• _Task to complete_: Determine the number of lines containing the word "clip". Reply with it and nothing else.

• _Source excerpt_:
══════════
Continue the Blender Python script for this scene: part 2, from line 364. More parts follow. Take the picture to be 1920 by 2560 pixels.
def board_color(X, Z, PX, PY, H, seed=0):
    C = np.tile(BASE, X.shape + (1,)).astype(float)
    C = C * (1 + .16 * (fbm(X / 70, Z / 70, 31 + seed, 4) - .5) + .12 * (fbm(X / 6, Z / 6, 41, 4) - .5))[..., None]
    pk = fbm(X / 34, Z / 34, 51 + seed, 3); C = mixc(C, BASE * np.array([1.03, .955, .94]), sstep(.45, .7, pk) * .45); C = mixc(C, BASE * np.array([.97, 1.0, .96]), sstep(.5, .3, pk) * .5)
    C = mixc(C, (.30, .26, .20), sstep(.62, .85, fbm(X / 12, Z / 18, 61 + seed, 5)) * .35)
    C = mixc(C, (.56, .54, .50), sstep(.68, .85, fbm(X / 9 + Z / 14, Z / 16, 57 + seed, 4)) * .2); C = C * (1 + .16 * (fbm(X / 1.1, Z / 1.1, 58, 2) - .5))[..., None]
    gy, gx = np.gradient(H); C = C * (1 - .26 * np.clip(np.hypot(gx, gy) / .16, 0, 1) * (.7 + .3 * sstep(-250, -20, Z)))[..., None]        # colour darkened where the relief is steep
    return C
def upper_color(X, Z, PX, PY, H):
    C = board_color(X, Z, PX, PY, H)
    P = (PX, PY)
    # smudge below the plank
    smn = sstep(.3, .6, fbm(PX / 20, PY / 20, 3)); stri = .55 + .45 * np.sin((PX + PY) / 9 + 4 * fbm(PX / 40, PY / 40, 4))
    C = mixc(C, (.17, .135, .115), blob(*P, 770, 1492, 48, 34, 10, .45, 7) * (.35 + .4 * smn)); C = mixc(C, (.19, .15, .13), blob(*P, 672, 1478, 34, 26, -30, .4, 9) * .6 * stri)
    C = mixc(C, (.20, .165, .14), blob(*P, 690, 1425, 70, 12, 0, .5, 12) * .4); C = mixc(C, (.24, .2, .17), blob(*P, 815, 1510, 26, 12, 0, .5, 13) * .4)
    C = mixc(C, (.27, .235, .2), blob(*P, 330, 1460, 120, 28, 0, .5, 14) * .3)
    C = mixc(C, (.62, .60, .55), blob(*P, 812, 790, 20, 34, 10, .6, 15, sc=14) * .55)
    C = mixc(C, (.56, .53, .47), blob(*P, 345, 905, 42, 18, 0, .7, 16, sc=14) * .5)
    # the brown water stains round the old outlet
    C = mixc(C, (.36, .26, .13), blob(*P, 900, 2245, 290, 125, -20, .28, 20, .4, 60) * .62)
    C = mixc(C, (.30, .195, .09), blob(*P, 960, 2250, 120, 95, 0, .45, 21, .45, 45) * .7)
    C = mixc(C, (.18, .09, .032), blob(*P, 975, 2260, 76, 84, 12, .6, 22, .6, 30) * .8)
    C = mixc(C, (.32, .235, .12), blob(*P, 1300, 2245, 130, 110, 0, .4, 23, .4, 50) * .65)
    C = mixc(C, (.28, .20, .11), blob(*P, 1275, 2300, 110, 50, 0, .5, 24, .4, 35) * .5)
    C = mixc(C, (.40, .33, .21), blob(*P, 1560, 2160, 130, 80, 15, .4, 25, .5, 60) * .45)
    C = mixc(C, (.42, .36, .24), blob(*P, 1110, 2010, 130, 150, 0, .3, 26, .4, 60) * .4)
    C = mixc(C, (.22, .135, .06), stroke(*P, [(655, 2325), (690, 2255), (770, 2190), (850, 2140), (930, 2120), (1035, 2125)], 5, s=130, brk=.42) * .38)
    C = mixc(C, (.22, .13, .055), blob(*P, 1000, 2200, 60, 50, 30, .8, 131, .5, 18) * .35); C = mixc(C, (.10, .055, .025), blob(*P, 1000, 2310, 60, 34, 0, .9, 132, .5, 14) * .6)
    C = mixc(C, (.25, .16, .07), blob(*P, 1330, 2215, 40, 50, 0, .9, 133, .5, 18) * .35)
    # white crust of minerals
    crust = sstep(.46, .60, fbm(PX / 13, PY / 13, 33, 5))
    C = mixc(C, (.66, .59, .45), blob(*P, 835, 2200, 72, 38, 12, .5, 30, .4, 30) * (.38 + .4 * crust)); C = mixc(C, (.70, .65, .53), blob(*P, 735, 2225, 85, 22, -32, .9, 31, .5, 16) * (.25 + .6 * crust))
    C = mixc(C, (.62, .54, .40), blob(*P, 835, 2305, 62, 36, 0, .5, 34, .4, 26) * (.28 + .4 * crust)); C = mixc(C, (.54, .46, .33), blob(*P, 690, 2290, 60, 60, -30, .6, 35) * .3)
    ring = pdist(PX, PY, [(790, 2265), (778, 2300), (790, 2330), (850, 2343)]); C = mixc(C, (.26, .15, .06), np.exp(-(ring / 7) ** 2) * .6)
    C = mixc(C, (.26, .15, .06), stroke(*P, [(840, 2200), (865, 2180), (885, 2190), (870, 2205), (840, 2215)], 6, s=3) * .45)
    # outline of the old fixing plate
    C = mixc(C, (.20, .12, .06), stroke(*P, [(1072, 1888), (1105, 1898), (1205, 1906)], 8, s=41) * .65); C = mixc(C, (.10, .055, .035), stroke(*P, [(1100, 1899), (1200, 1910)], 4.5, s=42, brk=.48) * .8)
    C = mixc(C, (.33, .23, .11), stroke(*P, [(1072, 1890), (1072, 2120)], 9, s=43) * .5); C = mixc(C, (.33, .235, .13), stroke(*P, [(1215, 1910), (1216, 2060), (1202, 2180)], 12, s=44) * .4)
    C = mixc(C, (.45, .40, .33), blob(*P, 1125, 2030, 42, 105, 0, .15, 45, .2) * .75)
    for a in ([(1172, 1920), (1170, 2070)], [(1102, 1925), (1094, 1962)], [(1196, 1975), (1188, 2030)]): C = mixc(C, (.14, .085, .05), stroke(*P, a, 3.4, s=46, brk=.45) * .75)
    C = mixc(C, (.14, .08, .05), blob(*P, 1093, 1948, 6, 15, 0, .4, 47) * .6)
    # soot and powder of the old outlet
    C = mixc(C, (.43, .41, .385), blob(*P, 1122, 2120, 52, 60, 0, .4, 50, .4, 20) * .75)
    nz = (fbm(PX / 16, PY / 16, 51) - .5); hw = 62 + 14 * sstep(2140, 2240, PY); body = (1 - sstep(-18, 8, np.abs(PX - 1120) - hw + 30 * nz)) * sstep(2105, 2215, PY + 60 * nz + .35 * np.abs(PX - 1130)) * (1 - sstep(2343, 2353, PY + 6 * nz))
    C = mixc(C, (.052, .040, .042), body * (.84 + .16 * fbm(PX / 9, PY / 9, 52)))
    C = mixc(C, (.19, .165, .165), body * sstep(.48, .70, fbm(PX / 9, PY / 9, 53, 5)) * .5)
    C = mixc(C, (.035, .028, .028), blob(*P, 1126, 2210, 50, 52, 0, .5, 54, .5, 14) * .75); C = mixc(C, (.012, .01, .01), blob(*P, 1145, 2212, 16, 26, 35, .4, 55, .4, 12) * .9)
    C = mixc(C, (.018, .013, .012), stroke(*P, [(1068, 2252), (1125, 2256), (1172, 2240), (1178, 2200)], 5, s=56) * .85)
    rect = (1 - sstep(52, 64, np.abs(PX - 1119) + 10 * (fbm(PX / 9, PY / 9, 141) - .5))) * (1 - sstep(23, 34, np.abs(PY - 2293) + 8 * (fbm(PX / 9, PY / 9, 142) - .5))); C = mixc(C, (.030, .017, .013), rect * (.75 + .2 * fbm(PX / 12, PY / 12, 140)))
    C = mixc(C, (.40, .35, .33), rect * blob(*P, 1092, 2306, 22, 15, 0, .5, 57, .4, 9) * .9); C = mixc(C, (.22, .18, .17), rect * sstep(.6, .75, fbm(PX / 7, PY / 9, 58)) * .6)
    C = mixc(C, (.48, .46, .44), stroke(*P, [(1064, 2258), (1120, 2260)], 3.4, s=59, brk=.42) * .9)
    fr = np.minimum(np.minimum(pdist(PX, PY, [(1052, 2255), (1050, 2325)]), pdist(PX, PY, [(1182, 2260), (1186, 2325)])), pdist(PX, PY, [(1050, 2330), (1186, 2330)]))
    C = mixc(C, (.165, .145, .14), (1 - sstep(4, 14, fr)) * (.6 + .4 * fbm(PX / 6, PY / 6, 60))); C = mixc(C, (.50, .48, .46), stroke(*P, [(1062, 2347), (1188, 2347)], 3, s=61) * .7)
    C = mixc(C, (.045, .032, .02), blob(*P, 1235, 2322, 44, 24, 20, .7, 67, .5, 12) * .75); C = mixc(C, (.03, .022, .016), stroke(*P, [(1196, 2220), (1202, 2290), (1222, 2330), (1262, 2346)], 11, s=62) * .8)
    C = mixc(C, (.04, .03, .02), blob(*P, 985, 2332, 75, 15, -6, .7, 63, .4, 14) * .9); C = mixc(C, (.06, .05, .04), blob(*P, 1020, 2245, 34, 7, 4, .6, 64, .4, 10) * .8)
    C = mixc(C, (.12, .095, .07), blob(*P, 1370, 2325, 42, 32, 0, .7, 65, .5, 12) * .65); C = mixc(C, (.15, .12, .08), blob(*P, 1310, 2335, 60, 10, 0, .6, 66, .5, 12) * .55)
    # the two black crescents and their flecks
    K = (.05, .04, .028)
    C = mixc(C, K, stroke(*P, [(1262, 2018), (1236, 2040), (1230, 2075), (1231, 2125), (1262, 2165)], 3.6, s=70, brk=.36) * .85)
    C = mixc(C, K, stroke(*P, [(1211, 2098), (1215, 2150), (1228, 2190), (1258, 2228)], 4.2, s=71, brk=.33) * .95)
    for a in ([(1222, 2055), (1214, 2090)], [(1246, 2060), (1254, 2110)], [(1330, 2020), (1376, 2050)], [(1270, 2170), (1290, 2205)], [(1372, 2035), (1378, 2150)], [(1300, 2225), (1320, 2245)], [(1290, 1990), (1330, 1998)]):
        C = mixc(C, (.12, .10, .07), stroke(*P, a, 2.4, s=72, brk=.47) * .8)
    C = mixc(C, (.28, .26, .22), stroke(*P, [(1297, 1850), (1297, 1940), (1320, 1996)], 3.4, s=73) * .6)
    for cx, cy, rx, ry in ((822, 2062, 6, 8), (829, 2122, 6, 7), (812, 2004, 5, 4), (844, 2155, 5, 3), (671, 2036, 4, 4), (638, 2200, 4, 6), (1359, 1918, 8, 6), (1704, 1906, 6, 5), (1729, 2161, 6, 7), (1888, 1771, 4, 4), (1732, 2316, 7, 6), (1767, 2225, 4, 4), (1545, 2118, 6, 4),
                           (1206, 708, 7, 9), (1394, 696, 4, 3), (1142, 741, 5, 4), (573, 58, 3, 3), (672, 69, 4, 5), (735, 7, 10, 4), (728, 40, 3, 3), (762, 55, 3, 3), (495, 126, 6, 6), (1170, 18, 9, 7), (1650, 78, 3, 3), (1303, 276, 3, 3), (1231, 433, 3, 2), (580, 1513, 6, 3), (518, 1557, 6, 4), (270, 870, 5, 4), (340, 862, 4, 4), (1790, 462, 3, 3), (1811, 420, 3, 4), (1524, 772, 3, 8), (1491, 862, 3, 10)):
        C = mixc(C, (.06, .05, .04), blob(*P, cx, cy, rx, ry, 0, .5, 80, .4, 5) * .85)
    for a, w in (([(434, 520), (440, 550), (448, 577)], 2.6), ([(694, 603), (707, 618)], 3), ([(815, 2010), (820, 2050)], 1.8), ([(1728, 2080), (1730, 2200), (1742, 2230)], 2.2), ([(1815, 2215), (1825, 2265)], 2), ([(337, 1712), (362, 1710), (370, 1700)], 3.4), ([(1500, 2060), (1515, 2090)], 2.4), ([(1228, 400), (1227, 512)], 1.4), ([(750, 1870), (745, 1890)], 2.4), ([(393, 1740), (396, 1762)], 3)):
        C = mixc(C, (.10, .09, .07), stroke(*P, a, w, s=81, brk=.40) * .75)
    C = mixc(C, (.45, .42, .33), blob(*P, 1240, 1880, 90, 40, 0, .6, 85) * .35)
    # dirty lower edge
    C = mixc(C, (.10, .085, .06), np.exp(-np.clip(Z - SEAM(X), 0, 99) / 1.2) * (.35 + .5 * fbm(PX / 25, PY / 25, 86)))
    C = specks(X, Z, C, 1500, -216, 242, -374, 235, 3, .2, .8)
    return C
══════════
• _Exercise solution_: 2